Below this line is a set of entries; quote exactly the lines from the line that contains "Write the bpy" to the line that contains "COL=scene.collection", both lines included.

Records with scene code
------------

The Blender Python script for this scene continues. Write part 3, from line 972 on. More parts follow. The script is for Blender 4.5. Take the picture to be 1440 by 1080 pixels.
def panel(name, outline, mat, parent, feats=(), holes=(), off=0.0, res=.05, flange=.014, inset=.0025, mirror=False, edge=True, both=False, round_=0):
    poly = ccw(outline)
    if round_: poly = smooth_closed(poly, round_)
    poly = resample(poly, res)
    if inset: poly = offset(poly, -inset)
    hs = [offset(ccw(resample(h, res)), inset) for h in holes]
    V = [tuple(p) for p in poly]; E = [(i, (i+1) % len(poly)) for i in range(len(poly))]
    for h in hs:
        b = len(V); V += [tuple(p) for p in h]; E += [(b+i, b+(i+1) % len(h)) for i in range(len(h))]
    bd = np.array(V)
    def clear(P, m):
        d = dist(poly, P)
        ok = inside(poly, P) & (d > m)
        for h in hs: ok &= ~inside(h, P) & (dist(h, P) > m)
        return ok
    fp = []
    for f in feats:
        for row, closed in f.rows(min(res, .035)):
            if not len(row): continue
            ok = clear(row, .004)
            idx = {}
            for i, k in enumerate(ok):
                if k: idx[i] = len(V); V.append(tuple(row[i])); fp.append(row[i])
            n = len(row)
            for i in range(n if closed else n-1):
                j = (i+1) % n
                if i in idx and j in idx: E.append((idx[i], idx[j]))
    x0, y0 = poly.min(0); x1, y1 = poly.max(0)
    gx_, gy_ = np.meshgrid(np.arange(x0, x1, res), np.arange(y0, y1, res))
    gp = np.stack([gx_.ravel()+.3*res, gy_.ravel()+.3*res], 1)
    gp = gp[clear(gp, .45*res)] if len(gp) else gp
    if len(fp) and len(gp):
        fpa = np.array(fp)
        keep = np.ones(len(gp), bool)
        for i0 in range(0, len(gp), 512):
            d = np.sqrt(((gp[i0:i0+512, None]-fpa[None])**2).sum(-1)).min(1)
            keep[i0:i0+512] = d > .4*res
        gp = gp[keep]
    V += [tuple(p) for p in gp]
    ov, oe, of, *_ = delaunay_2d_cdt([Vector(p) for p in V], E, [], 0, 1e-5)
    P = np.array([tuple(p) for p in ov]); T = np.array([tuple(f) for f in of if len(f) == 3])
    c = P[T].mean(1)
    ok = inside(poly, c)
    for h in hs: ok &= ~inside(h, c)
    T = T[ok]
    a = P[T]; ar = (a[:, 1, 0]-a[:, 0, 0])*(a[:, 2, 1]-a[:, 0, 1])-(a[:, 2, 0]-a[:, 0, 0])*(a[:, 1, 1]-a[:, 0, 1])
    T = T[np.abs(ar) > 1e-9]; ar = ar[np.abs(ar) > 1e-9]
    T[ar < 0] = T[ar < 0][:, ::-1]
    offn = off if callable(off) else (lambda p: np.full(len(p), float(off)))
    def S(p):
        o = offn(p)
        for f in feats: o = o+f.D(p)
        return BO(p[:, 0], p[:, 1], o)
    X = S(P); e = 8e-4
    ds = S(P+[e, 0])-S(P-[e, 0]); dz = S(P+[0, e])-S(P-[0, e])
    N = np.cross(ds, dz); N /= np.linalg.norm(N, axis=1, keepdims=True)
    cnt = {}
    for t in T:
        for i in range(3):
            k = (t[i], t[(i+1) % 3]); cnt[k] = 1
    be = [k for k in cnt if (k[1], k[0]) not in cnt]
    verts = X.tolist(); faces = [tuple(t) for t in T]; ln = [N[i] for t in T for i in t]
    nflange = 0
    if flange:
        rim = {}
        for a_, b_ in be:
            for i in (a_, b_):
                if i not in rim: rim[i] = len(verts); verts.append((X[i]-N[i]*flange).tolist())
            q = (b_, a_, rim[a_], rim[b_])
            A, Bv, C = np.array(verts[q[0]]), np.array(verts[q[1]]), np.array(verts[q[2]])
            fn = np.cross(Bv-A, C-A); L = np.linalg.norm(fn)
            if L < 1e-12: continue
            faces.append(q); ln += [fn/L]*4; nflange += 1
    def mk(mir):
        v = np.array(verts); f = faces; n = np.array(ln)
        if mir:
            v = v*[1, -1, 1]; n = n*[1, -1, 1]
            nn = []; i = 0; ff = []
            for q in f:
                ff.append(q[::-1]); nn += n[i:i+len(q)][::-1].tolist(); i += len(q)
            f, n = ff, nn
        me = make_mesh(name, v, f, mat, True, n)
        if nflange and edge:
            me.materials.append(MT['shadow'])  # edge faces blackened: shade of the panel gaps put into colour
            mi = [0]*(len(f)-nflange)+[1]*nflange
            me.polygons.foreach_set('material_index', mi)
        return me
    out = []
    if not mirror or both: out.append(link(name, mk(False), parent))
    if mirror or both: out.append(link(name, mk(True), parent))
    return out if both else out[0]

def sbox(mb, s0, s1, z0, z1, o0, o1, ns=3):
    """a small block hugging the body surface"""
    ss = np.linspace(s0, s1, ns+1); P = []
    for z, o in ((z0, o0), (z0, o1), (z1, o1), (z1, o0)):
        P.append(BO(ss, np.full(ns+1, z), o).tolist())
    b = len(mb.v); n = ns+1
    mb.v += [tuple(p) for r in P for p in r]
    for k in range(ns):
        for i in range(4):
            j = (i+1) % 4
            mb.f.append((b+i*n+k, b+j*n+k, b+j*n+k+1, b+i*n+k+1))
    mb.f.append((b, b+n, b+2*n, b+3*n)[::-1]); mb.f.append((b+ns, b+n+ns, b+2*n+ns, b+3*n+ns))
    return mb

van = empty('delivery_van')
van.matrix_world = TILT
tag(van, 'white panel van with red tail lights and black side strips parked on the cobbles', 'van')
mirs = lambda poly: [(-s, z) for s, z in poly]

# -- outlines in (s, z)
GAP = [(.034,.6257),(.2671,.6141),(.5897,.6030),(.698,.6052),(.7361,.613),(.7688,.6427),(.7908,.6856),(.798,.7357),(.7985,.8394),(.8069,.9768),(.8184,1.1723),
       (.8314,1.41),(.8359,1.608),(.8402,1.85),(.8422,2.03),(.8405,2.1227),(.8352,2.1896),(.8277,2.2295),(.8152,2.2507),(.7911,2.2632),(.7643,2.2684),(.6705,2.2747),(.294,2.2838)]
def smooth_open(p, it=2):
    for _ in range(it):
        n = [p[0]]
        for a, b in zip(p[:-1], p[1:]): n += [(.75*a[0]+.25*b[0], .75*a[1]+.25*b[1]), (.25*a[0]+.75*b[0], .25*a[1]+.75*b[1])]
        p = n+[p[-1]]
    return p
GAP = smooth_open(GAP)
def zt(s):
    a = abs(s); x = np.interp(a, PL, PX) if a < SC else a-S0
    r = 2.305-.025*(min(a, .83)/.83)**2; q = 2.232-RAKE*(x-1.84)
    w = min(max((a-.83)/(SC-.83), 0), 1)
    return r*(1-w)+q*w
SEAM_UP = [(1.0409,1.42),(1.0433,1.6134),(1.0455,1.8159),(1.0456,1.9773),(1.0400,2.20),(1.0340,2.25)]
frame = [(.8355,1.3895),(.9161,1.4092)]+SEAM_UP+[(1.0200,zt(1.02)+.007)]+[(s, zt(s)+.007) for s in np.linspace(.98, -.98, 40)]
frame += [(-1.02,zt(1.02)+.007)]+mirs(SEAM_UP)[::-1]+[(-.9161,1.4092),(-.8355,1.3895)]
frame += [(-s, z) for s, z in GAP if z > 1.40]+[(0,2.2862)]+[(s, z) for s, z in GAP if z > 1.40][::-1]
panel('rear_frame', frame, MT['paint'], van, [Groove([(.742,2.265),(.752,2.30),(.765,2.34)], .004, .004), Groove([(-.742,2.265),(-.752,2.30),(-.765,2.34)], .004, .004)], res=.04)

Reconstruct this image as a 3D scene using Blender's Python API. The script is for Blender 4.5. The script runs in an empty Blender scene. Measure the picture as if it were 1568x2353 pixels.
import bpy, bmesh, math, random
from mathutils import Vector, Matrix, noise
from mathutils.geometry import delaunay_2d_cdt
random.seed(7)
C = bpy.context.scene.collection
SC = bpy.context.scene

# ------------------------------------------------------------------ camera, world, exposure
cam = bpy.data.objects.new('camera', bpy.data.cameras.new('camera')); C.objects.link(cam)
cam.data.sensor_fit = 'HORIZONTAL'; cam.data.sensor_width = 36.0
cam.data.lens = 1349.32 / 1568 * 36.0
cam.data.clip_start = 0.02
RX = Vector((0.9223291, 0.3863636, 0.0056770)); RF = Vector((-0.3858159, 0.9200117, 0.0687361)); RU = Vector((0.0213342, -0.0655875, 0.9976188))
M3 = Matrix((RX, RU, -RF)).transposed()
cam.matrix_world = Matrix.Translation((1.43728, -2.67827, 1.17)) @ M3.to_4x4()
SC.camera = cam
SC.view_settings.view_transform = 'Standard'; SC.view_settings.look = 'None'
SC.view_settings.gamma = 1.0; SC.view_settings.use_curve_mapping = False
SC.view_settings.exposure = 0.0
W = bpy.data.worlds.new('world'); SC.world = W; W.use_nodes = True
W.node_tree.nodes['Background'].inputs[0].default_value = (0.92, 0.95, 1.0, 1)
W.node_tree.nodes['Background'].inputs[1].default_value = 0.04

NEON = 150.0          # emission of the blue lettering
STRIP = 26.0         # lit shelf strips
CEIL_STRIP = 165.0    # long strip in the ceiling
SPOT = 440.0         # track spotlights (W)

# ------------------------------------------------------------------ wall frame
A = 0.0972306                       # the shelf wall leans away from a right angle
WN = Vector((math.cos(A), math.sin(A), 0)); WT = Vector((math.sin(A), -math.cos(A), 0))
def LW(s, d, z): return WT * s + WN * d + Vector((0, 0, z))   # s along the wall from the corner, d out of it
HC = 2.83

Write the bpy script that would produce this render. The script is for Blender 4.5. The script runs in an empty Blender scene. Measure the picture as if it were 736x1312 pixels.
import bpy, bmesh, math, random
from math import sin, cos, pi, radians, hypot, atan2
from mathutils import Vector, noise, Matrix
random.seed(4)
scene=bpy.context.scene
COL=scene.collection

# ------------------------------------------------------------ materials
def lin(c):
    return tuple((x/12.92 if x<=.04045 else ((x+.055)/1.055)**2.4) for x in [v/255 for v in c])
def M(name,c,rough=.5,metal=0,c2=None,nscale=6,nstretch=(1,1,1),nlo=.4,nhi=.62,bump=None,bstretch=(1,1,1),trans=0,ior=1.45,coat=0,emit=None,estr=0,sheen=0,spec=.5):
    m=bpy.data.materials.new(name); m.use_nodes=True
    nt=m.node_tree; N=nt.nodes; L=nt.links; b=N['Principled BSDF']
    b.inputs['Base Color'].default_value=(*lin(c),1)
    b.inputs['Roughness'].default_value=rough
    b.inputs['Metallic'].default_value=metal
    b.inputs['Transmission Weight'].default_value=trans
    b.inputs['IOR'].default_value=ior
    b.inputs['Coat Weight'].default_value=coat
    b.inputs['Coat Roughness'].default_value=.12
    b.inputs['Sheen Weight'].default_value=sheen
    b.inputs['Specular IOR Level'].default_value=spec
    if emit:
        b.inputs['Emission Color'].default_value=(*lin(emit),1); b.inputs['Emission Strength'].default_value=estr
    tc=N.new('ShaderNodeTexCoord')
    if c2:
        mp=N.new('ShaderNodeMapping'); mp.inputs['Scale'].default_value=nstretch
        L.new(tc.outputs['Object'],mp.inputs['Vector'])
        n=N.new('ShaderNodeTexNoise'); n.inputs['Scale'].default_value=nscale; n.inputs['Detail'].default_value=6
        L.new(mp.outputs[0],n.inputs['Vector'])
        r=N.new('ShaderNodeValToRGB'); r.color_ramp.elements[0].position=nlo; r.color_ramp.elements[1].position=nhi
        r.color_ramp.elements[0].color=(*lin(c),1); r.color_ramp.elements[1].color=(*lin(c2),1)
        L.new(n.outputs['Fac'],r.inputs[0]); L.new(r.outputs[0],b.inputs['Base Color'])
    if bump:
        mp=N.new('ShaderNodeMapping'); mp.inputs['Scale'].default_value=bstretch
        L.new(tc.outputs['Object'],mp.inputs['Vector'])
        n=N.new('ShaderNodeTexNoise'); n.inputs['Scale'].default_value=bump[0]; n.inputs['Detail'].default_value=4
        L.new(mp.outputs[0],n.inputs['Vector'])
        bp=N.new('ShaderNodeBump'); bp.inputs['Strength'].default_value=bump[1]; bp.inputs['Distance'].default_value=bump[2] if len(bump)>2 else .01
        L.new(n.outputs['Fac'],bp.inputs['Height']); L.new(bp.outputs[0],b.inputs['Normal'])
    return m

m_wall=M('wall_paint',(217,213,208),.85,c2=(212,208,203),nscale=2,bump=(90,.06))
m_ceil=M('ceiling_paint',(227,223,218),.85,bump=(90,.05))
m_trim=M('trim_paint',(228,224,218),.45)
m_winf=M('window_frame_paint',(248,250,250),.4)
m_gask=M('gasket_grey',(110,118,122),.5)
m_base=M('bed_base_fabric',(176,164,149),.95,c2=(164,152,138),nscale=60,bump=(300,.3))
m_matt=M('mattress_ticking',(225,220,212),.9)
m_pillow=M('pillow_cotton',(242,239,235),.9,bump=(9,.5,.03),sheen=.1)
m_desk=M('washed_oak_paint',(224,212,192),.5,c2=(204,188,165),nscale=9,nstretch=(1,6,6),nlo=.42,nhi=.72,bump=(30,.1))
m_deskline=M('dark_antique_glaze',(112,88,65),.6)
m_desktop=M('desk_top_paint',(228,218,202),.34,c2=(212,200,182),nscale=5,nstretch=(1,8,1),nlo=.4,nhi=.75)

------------

[Exercise output]
Write the bpy script that would produce this render. The script is for Blender 4.5. The script runs in an empty Blender scene. Measure the picture as if it were 736x1312 pixels.
import bpy, bmesh, math, random
from math import sin, cos, pi, radians, hypot, atan2
from mathutils import Vector, noise, Matrix
random.seed(4)
scene=bpy.context.scene
COL=scene.collection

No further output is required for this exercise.